Requerir a aquellos que creyeron en su oferta electoral para que abandonen el camino a ninguna parte iniciado y que lidere esa masa crítica exigiendo al nuevo presidente el cumplimiento de lo prometido.
Y que su forma de gobernar se dirija a la defensa de todos los derechos de los/as ciudadanos/as mexicanos/as, sin partidismos, sin sectarismos y exigiéndole que convoque a todos a derrotar las lacras que perturban y asolan al país y a sus gentes.
En la coyuntura histórica en la que se encuentra México, toda la ciudadanía y las estructuras políticas, sindicales, empresariales y de la sociedad civil organizada, deben combinar sus esfuerzos y contribuir a que el nuevo presidente halle el camino de la esperanza haciendo honor a la confianza mayoritaria recibida por una parte del pueblo para dirigir a la integralidad del mismo.
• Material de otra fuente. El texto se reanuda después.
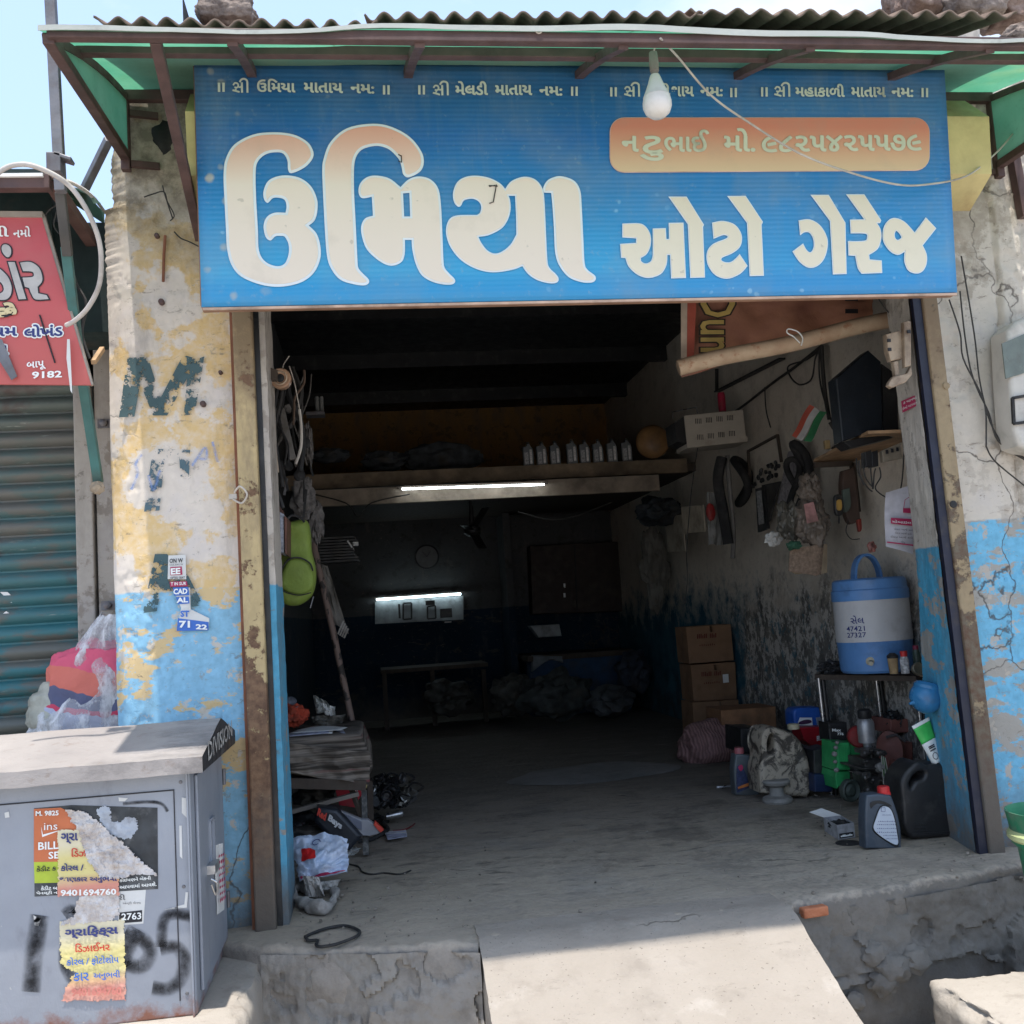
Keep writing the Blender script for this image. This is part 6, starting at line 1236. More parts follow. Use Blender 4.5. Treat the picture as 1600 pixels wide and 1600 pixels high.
co = thing('water_cooler_jug', 'blue and white insulated water cooler jug with a raised carrying handle', 'water cooler', Vector((at(1371, 1050, 5.5).x, 5.5, zt + .012)))
c = Vector((at(1371, 1050, 5.5).x, 5.5, zt + .012)); S = 5.45 / 1575
m_cbl = M('cooler_blue', (.10, .24, .50), .4, var=.1, dirt=.35, dcol=(.06, .09, .15)); m_cwh = M('cooler_white', (.50, .50, .50), .45, var=.05, dirt=.35, dcol=(.28, .26, .24))
mb = MB(); mb.lathe([(54 * S, 0), (57 * S, 4 * S), (59 * S, 48 * S), (60 * S, 50 * S)], c, 48); build('lower_shell', mb, m_cbl, co, smooth=True, angle=30)
mb = MB(); mb.lathe([(60 * S, 50 * S), (59.6 * S, 113 * S), (59.4 * S, 116 * S)], c, 48); wb = build('white_shell', mb, m_cwh, co, smooth=True, angle=30)
mb = MB(); mb.lathe([(61 * S, 116 * S), (61 * S, 132 * S), (59 * S, 134 * S), (58 * S, 148 * S), (54 * S, 151 * S), (20 * S, 152 * S)], c, 48); build('lid', mb, m_cbl, co, smooth=True, angle=30)
mb = MB(); pts = []
for k in range(15): t = math.pi * k / 14; pts.append(c + Vector((-27 * S * math.cos(t) - 2 * S, -.03 * math.cos(t), 146 * S + 44 * S * math.sin(t) ** .8)))
pts = [pts[0] - Vector((0, 0, .03))] + pts + [pts[-1] - Vector((0, 0, .04))]
for p, q in zip(pts, pts[1:]): mb.bar(p, q, .05, .014, up=(q - p).cross(Vector((0, 1, 0))).normalized())
build('carrying_handle', mb, m_cbl, co)
def wrap(mb, s, a0, a1, z0, z1, r):
    vs, fs = tmesh(s, .01); mb.add([c + Vector((r * math.sin(a0 + (a1 - a0) * x), -r * math.cos(a0 + (a1 - a0) * x), z0 + (z1 - z0) * y)) for x, y in vs], fs)
mb = MB(); wrap(mb, 'સેલ', -1.05, -.68, 80 * S, 93 * S, 60.6 * S); wrap(mb, '47421', -1.2, -.68, 68 * S, 76 * S, 60.6 * S); wrap(mb, '27327', -1.2, -.66, 58 * S, 66 * S, 60.6 * S); wrap(mb, '(2)', .85, 1.1, 66 * S, 78 * S, 60.6 * S); build('blue_lettering', mb, m_print_n, wb)
mb = MB(); mb.lathe([(.022, 0), (.026, .012), (.012, .02), (.012, .06)], c + Vector((-.11, -.15, 20 * S)), 16, (-.5, -1, -.2)); build('tap', mb, M('tap_plastic', (.4, .37, .28), .5, dirt=.5), co, smooth=True)
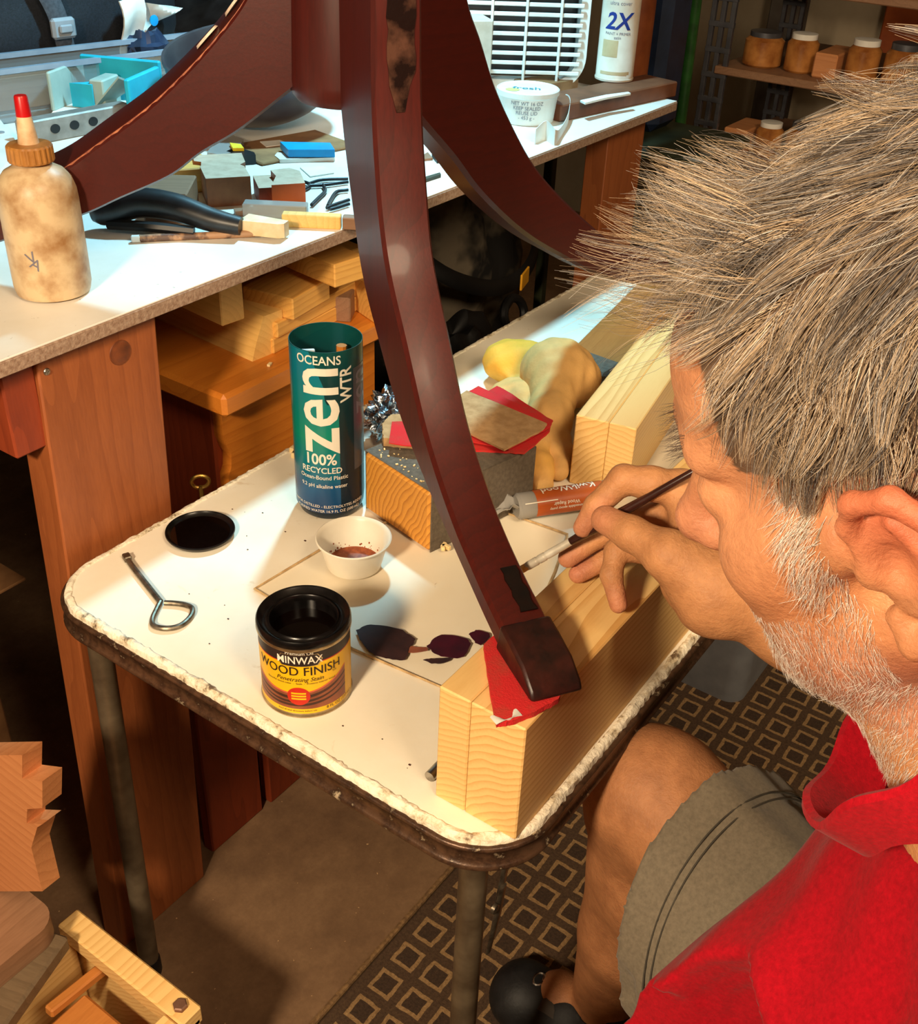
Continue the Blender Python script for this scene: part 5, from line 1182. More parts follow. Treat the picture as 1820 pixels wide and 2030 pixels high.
def surface_nets(fn, lo, hi, vox, post=None, B=14):
    lo = np.array(lo); n = np.ceil((np.array(hi) - lo) / vox / B).astype(int); N = n * B + 1
    D = np.full(N, .3, np.float32); br = math.sqrt(3) * B * vox / 2
    ax = np.arange(B + 1) * vox; G = np.stack(np.meshgrid(ax, ax, ax, indexing='ij'), -1)
    cs = np.stack(np.meshgrid(*[np.arange(k) for k in n], indexing='ij'), -1).reshape(-1, 3)
    cen = lo + (cs + .5) * B * vox; dc = fn(cen, None, None)
    for c, cc_, d0 in zip(cs, cen, dc):
        i, j, k = c * B
        if abs(d0) > br * 1.25 + .012: D[i:i + B + 1, j:j + B + 1, k:k + B + 1] = d0
    for c, cc_, d0 in zip(cs, cen, dc):
        i, j, k = c * B
        if abs(d0) <= br * 1.25 + .012: D[i:i + B + 1, j:j + B + 1, k:k + B + 1] = fn(lo + c * B * vox + G, cc_, br)
    S = D < 0
    c8 = [(a, b, c) for a in (0, 1) for b in (0, 1) for c in (0, 1)]; sl = lambda A_, o: A_[o[0]:A_.shape[0] - 1 + o[0], o[1]:A_.shape[1] - 1 + o[1], o[2]:A_.shape[2] - 1 + o[2]]
    cnt = sum(sl(S, o).astype(np.int8) for o in c8); act = np.argwhere((cnt > 0) & (cnt < 8))
    idm = -np.ones(np.array(D.shape) - 1, np.int32); idm[tuple(act.T)] = np.arange(len(act))
    acc = np.zeros((len(act), 3)); w = np.zeros(len(act))
    for a in c8:
        for ax_ in range(3):
            if a[ax_]: continue
            b = list(a); b[ax_] = 1
            da = D[tuple((act + a).T)]; db = D[tuple((act + b).T)]; m = (da < 0) != (db < 0); t = np.where(m, da / (da - db + 1e-12), 0)
            p = np.array(a, float)[None].repeat(len(act), 0); p[:, ax_] += t; acc += p * m[:, None]; w += m
    V = lo + (act + acc / np.maximum(w, 1)[:, None]) * vox
    F = []
    for ax_ in range(3):
        u, v = (ax_ + 1) % 3, (ax_ + 2) % 3; sh = [slice(None)] * 3; sh2 = [slice(None)] * 3; sh[ax_] = slice(0, -1); sh2[ax_] = slice(1, None)
        A_, Bq = S[tuple(sh)], S[tuple(sh2)]; e = np.argwhere(A_ != Bq); e = e[(e[:, u] > 0) & (e[:, v] > 0) & (e[:, u] < D.shape[u] - 1) & (e[:, v] < D.shape[v] - 1)]
        du = np.zeros(3, int); du[u] = 1; dv = np.zeros(3, int); dv[v] = 1
        q = np.stack([idm[tuple((e - du - dv).T)], idm[tuple((e - dv).T)], idm[tuple(e.T)], idm[tuple((e - du).T)]], 1); fl = ~A_[tuple(e.T)]; q[fl] = q[fl][:, ::-1]; F.append(q)
    F = np.concatenate(F); F = F[(F >= 0).all(1)]
    return V, F
def newton(fn, V, it=2, e=.0008, chunk=60000):
    for _ in range(it):
        for s in range(0, len(V), chunk):
            P = V[s:s + chunk]; d = fn(P); g = np.stack([fn(P + np.eye(3)[k] * e) - d for k in range(3)], -1) / e; g2 = (g * g).sum(-1)
            V[s:s + chunk] = P - g * (np.clip(d, -.002, .002) / np.maximum(g2, .25))[:, None]
    return V
def relax(V, F, it=1, lam=.5):
    for _ in range(it):
        acc = np.zeros_like(V); w = np.zeros(len(V))
        for a in range(4):
            np.add.at(acc, F[:, a], V[F[:, (a + 1) % 4]] + V[F[:, a - 1]]); np.add.at(w, F[:, a], 2)
        V = V + (acc / np.maximum(w, 1)[:, None] - V) * lam
    return V
def normals(V, F):
    n = np.cross(V[F[:, 2]] - V[F[:, 0]], V[F[:, 3]] - V[F[:, 1]]); o = np.zeros_like(V)
    for a in range(4): np.add.at(o, F[:, a], n)
    return o / np.maximum(np.linalg.norm(o, axis=1), 1e-12)[:, None]
def np_mesh(name, V, F, mat, parent=None, origin=(0, 0, 0), attr=None, smooth=True):
    V = np.asarray(V, np.float32) - np.array(origin, np.float32); F = np.asarray(F, np.int32); k = F.shape[1]
    me = bpy.data.meshes.new(name); me.vertices.add(len(V)); me.vertices.foreach_set('co', V.ravel())
    me.loops.add(F.size); me.loops.foreach_set('vertex_index', F.ravel()); me.polygons.add(len(F)); me.polygons.foreach_set('loop_start', np.arange(0, F.size, k, dtype=np.int32))
    try: me.polygons.foreach_set('loop_total', np.full(len(F), k, np.int32))
    except Exception: pass
    me.update(calc_edges=True); me.validate()
    if smooth: me.polygons.foreach_set('use_smooth', np.ones(len(F), bool))
    if attr is not None:
        a = me.color_attributes.new('Col', 'FLOAT_COLOR', 'POINT'); a.data.foreach_set('color', np.c_[attr, np.ones(len(V))].astype(np.float32).ravel())
    for m in (mat if isinstance(mat, list) else [mat]): me.materials.append(m)
    o = bpy.data.objects.new(name, me); COL.objects.link(o)
    if parent is not None: o.parent = parent
    return o
def colmat(name, rough=.55, noise=None, **kw):
    t = NT(name); a = t.n('ShaderNodeAttribute'); a.attribute_name = 'Col'; c = a.outputs['Color']
    if noise:
        f = t.noise(t.obj(), noise[0], 4, .6); c = t.mix(noise[1], c, t.ramp(f, [(.3, (.55, .45, .42, 1)), (.7, (1.2, 1.15, 1.1, 1))]), 'MULTIPLY')
        t.bump(t.noise(t.obj(), noise[2], 4, .65), noise[3], .002)
    t.base(c); return t.set(rough=rough, **kw)

# ------------------------------------------------------------------ the man
HM = np.array([[-0.0624166, -0.97648131, -0.2063696], [0.88570137, -0.14950311, 0.43952463], [-0.46004048, -0.1553482, 0.87420232]])
HO = np.array([0.4626759, 0.0694228, 1.02752799])
def hw(v): return HM @ np.array(v, float) + HO
def rcol(*a): return HM
S = SDF()
def he(c, r, k=.012, sub=False, rot=None): S.ell(hw(c), r, k, HM if rot is None else HM @ np.array(rot), sub)
def hc(a, b, ra, rb=None, k=.012, sub=False): S.cap(hw(a), hw(b), ra, rb, k, sub)
he((-.018, 0, .050), (.092, .074, .084)); he((-.045, 0, .062), (.072, .070, .084), .02); he((.036, 0, .056), (.054, .061, .056), .02); he((.037, 0, -.028), (.053, .057, .074), .02)
for s in (-1, 1):
    he((.052, .044 * s, -.018), (.026, .024, .020), .02); hc((.005, .054 * s, -.050), (.066, .020 * s, -.098), .022, .020, .02)
    hc((.086, .004 * s, .038), (.074, .038 * s, .036), .0115, .010, .016)
    he((.099, .031 * s, .012), (.014, .015, .010), .014, True); S.ell(hw((.076, .031 * s, .012)), (.0135,) * 3, .006, HM); hc((.060, .046 * s, -.012), (.015, .068 * s, .004), .014, .014, .025)
    he((.042, .036 * s, -.055), (.036, .022, .040), .03)
hc((.084, 0, .020), (.112, 0, -.020), .0085, .0105, .012); he((.113, 0, -.026), (.0125, .0115, .0115), .01)
for s in (-1, 1): he((.101, .010 * s, -.030), (.011, .0075, .008), .006); he((.106, .007 * s, -.0375), (.005, .004, .004), .003, True)
he((.070, 0, -.060), (.026, .030, .026), .016); he((.092, 0, -.058), (.011, .022, .0065), .006); he((.090, 0, -.070), (.010, .019, .0065), .006); he((.078, 0, -.098), (.022, .024, .020), .018)
NECK0, NECK1 = hw((-.030, 0, -.05)), np.array([.503, -.095, .868])
S.cap(NECK0, NECK1, .060, .066, .03); S.cap(hw((.040, 0, -.098)), np.array([.480, -.02, .850]), .036, .050, .03)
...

El tiempo, decía Voltaire, es el mejor juez porque coloca a cada uno en el lugar que le corresponde. Por ello, es tiempo de dar una oportunidad a quien ofrece su entrega para dirigir los destinos de México, pero también lo es para que los/as ciudadanos/as abandonen su ancestral indiferencia y reivindiquen el lugar que les corresponde, exigiendo a aquel que cumpla y asumiendo un papel proactivo en la reconstrucción de una nueva democracia, más equitativa, más transparente, más segura y más libre.